◆ What you will do ◆
Begin with the first line of the material and copy each line word for word through the line that contains "scn.camera = cam"; the pictures are left out.

◆ Stored data ◆
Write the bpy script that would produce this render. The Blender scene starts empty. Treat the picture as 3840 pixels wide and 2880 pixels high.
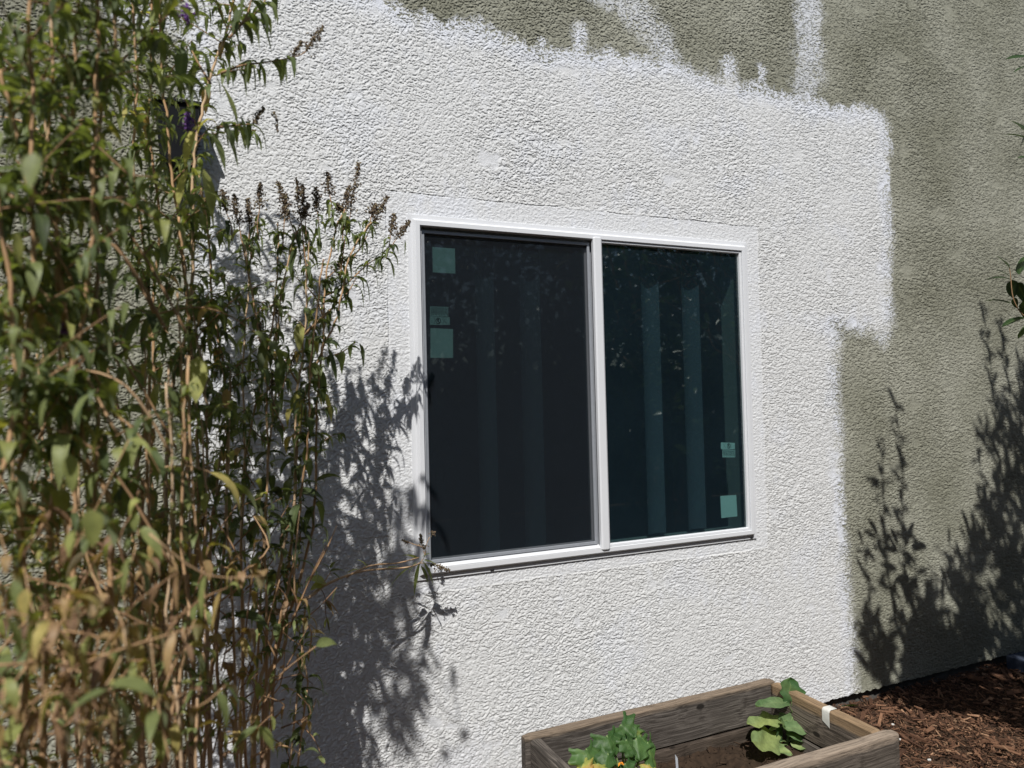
import bpy, math, random
import numpy as np
from mathutils import Vector, Matrix

# ------------------------------------------------------------------ camera, world, sun, exposure
scn = bpy.context.scene
COL = scn.collection
CAM = np.array([-0.6813, -2.4896, 1.4141])
YAW, PIT, ROL, FPX = 0.4093, 0.0273, -0.0246, 2662.0
_cy, _sy, _cp, _sp = math.cos(YAW), math.sin(YAW), math.cos(PIT), math.sin(PIT)
FWD = np.array([_sy*_cp, _cy*_cp, _sp]); _rt = np.array([_cy, -_sy, 0.0]); _up = np.cross(_rt, FWD)
_cr, _sr = math.cos(ROL), math.sin(ROL)
RGT = _rt*_cr + _up*_sr; UPV = -_rt*_sr + _up*_cr
cd = bpy.data.cameras.new('camera'); cam = bpy.data.objects.new('camera', cd); COL.objects.link(cam)
cd.sensor_width = 36; cd.lens = FPX/3840*36; cd.clip_start = 0.05; cd.clip_end = 500
m3 = Matrix(((RGT[0], UPV[0], -FWD[0]), (RGT[1], UPV[1], -FWD[1]), (RGT[2], UPV[2], -FWD[2])))
cam.matrix_world = Matrix.Translation(Vector(CAM)) @ m3.to_4x4()
cd.dof.use_dof = True; cd.dof.focus_distance = 2.6; cd.dof.aperture_fstop = 2.2
scn.camera = cam

SUN_T, SUN_H = 0.51, 1.40            # shadow offset per metre from the wall: sideways, down
TO_SUN = np.array([-SUN_T, -1.0, SUN_H]); TO_SUN = TO_SUN/np.linalg.norm(TO_SUN)
w = bpy.data.worlds.new('World'); scn.world = w; w.use_nodes = True
nt = w.node_tree; nt.nodes.clear()
sky = nt.nodes.new('ShaderNodeTexSky'); sky.sky_type = 'NISHITA'; sky.sun_disc = False
sky.sun_elevation = math.asin(TO_SUN[2]); sky.sun_rotation = math.atan2(TO_SUN[0], TO_SUN[1]) % (2*math.pi)
bg = nt.nodes.new('ShaderNodeBackground'); bg.inputs[1].default_value = 0.065
out = nt.nodes.new('ShaderNodeOutputWorld')
nt.links.new(sky.outputs[0], bg.inputs[0]); nt.links.new(bg.outputs[0], out.inputs[0])
sl = bpy.data.lights.new('sun', 'SUN'); sl.energy = 4.6; sl.angle = math.radians(0.55); sl.color = (1.0, 0.978, 0.945)
so = bpy.data.objects.new('sun', sl); COL.objects.link(so)
so.rotation_euler = Vector(TO_SUN).to_track_quat('Z', 'Y').to_euler(); so.location = (-3, -6, 8)
scn.view_settings.view_transform = 'Standard'; scn.view_settings.look = 'None'
scn.view_settings.exposure = 0.06; scn.view_settings.gamma = 1.0
try:
    scn.cycles.transparent_max_bounces = 12; scn.cycles.max_bounces = 6
    scn.cycles.sample_clamp_indirect = 6
except Exception: pass

# ------------------------------------------------------------------ helpers
rng = np.random.default_rng(7); random.seed(7)
def ray(x, y): return FWD + RGT*(x-1920)/FPX - UPV*(y-1440)/FPX          # x, y in photo pixels (3840 wide)
def at(x, y, D=0.0):                                                     # point at distance D in front of the wall
    d = ray(x, y); return CAM + d*((-D-CAM[1])/d[1])
def atd(x, y, D=0.0): return at(x*3840/2212, y*3840/2212, D)             # same, pixels of the 2212 wide view
def atz(x, y, z):
    d = ray(x, y); return CAM + d*((z-CAM[2])/d[2])
def nrm(a): return a/np.maximum(np.linalg.norm(a, axis=-1, keepdims=True), 1e-9)

def mesh_obj(name, V, Fq, mat=None, parent=None, smooth=True, attrs=None, Ft=None):
    V = np.asarray(V, dtype=np.float32).reshape(-1, 3)
    me = bpy.data.meshes.new(name)
    loops = []; starts = []; totals = []
    Fq = np.asarray(Fq, dtype=np.int32).reshape(-1, 4) if Fq is not None and len(Fq) else np.zeros((0, 4), np.int32)
    Ft = np.asarray(Ft, dtype=np.int32).reshape(-1, 3) if Ft is not None and len(Ft) else np.zeros((0, 3), np.int32)
    li = np.concatenate([Fq.ravel(), Ft.ravel()])
    ls = np.concatenate([np.arange(len(Fq))*4, len(Fq)*4 + np.arange(len(Ft))*3]).astype(np.int32)
    lt = np.concatenate([np.full(len(Fq), 4), np.full(len(Ft), 3)]).astype(np.int32)
    me.vertices.add(len(V)); me.vertices.foreach_set('co', V.ravel())
    me.loops.add(len(li)); me.loops.foreach_set('vertex_index', li.astype(np.int32))
    me.polygons.add(len(ls)); me.polygons.foreach_set('loop_start', ls)
    try: me.polygons.foreach_set('loop_total', lt)
    except Exception: pass
    me.polygons.foreach_set('use_smooth', np.full(len(ls), bool(smooth)))
    me.update(calc_edges=True)
    if attrs:
        for k, a in attrs.items():
            a = np.asarray(a, dtype=np.float32)
            if a.ndim == 1:
                at_ = me.attributes.new(k, 'FLOAT', 'POINT'); at_.data.foreach_set('value', a)
            else:
                at_ = me.attributes.new(k, 'FLOAT_VECTOR', 'POINT'); at_.data.foreach_set('vector', a.ravel())
    if mat: me.materials.append(mat)
    o = bpy.data.objects.new(name, me); COL.objects.link(o)
    if parent: o.parent = parent
    return o
def tag(o, label=None, cat=None, group=None, kind=None):
    if label: o['label'] = label
    if cat: o['category'] = cat
    if group: o['group'] = group
    if kind: o['kind'] = kind
    return o
def empty(name, loc=(0, 0, 0)):
    o = bpy.data.objects.new(name, None); COL.objects.link(o); o.empty_display_size = 0.1
    o.location = loc; return o
def setparent(o, p):
    o.parent = p; o.matrix_parent_inverse = Matrix.Translation(Vector(p.location)).inverted(); return o

class MB:
    def __init__(s): s.v = []; s.q = []; s.t = []; s.n = 0; s.a = {}
    def add(s, V, Q=None, T=None, **attrs):
        V = np.asarray(V, float).reshape(-1, 3)
        s.v.append(V)
        if Q is not None and len(Q): s.q.append(np.asarray(Q, int).reshape(-1, 4)+s.n)
        if T is not None and len(T): s.t.append(np.asarray(T, int).reshape(-1, 3)+s.n)
        s.n += len(V)
        for k, a in attrs.items(): s.a.setdefault(k, []).append(np.broadcast_to(np.asarray(a, float), (len(V),)) if np.ndim(a) == 0 else np.asarray(a, float))
    def box(s, x0, x1, y0, y1, z0, z1, bev=0.0):
        if bev <= 0:
            V = [(x, y, z) for x in (x0, x1) for y in (y0, y1) for z in (z0, z1)]
            s.add(V, [(0, 1, 3, 2), (4, 6, 7, 5), (0, 4, 5, 1), (2, 3, 7, 6), (0, 2, 6, 4), (1, 5, 7, 3)]); return
        b = bev
        # chamfered box: three inset rectangles pairs
        V = []; Q = []; T = []
        idx = {}
        def vid(p):
            if p not in idx: idx[p] = len(V); V.append(p)
            return idx[p]
        X = (x0, x1); Y = (y0, y1); Z = (z0, z1)
        def c(ax, i, j, k):   # corner vertex lying on face of axis ax
            x, y, z = X[i], Y[j], Z[k]
            dx, dy, dz = (b if i == 0 else -b), (b if j == 0 else -b), (b if k == 0 else -b)
            if ax == 0: return vid((x, y+dy, z+dz))
            if ax == 1: return vid((x+dx, y, z+dz))
            return vid((x+dx, y+dy, z))
        for i in (0, 1):
            f = [c(0, i, 0, 0), c(0, i, 1, 0), c(0, i, 1, 1), c(0, i, 0, 1)]; Q.append(f if i else f[::-1])
            f = [c(1, 0, i, 0), c(1, 1, i, 0), c(1, 1, i, 1), c(1, 0, i, 1)]; Q.append(f[::-1] if i else f)
            f = [c(2, 0, 0, i), c(2, 1, 0, i), c(2, 1, 1, i), c(2, 0, 1, i)]; Q.append(f if i else f[::-1])
        for i in (0, 1):
            for j in (0, 1):
                Q.append([c(0, i, j, 0), c(0, i, j, 1), c(1, i, j, 1), c(1, i, j, 0)])
                Q.append([c(0, i, 0, j), c(0, i, 1, j), c(2, i, 1, j), c(2, i, 0, j)])
                Q.append([c(1, 0, i, j), c(1, 1, i, j), c(2, 1, i, j), c(2, 0, i, j)])
                for k in (0, 1): T.append([c(0, i, j, k), c(1, i, j, k), c(2, i, j, k)])
        s.add(V, Q, T)
    def tube(s, P, R, n=6, **attrs):
        P = np.asarray(P, float); R = np.broadcast_to(np.asarray(R, float), (len(P),))
        Tn = nrm(np.gradient(P, axis=0))
        a = np.array([0.3, 1, 0.2]) if abs(Tn[0][1]) < .9 else np.array([1, 0, 0.2])
        A = nrm(np.cross(Tn, a)); B = np.cross(Tn, A)
        th = np.arange(n)*2*np.pi/n
        V = (P[:, None]+R[:, None, None]*(A[:, None]*np.cos(th)[None, :, None]+B[:, None]*np.sin(th)[None, :, None])).reshape(-1, 3)
        Q = []
        for i in range(len(P)-1):
            for k in range(n):
                Q.append((i*n+k, i*n+(k+1) % n, (i+1)*n+(k+1) % n, (i+1)*n+k))
        m = len(P)*n
        V = np.vstack([V, P[:1], P[-1:]])
        T = [(m, (k+1) % n, k) for k in range(n)]+[(m+1, m-n+k, m-n+(k+1) % n) for k in range(n)]
        s.add(V, Q, T, **attrs)
    def build(s, name, mat, parent=None, smooth=False):
        if not s.v: return None
        A = {k: np.concatenate(v) for k, v in s.a.items()}
        return mesh_obj(name, np.vstack(s.v), np.vstack(s.q) if s.q else None, mat, parent, smooth, A, np.vstack(s.t) if s.t else None)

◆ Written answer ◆
Write the bpy script that would produce this render. The Blender scene starts empty. Treat the picture as 3840 pixels wide and 2880 pixels high.
import bpy, math, random
import numpy as np
from mathutils import Vector, Matrix

# ------------------------------------------------------------------ camera, world, sun, exposure
scn = bpy.context.scene
COL = scn.collection
CAM = np.array([-0.6813, -2.4896, 1.4141])
YAW, PIT, ROL, FPX = 0.4093, 0.0273, -0.0246, 2662.0
_cy, _sy, _cp, _sp = math.cos(YAW), math.sin(YAW), math.cos(PIT), math.sin(PIT)
FWD = np.array([_sy*_cp, _cy*_cp, _sp]); _rt = np.array([_cy, -_sy, 0.0]); _up = np.cross(_rt, FWD)
_cr, _sr = math.cos(ROL), math.sin(ROL)
RGT = _rt*_cr + _up*_sr; UPV = -_rt*_sr + _up*_cr
cd = bpy.data.cameras.new('camera'); cam = bpy.data.objects.new('camera', cd); COL.objects.link(cam)
cd.sensor_width = 36; cd.lens = FPX/3840*36; cd.clip_start = 0.05; cd.clip_end = 500
m3 = Matrix(((RGT[0], UPV[0], -FWD[0]), (RGT[1], UPV[1], -FWD[1]), (RGT[2], UPV[2], -FWD[2])))
cam.matrix_world = Matrix.Translation(Vector(CAM)) @ m3.to_4x4()
cd.dof.use_dof = True; cd.dof.focus_distance = 2.6; cd.dof.aperture_fstop = 2.2
scn.camera = cam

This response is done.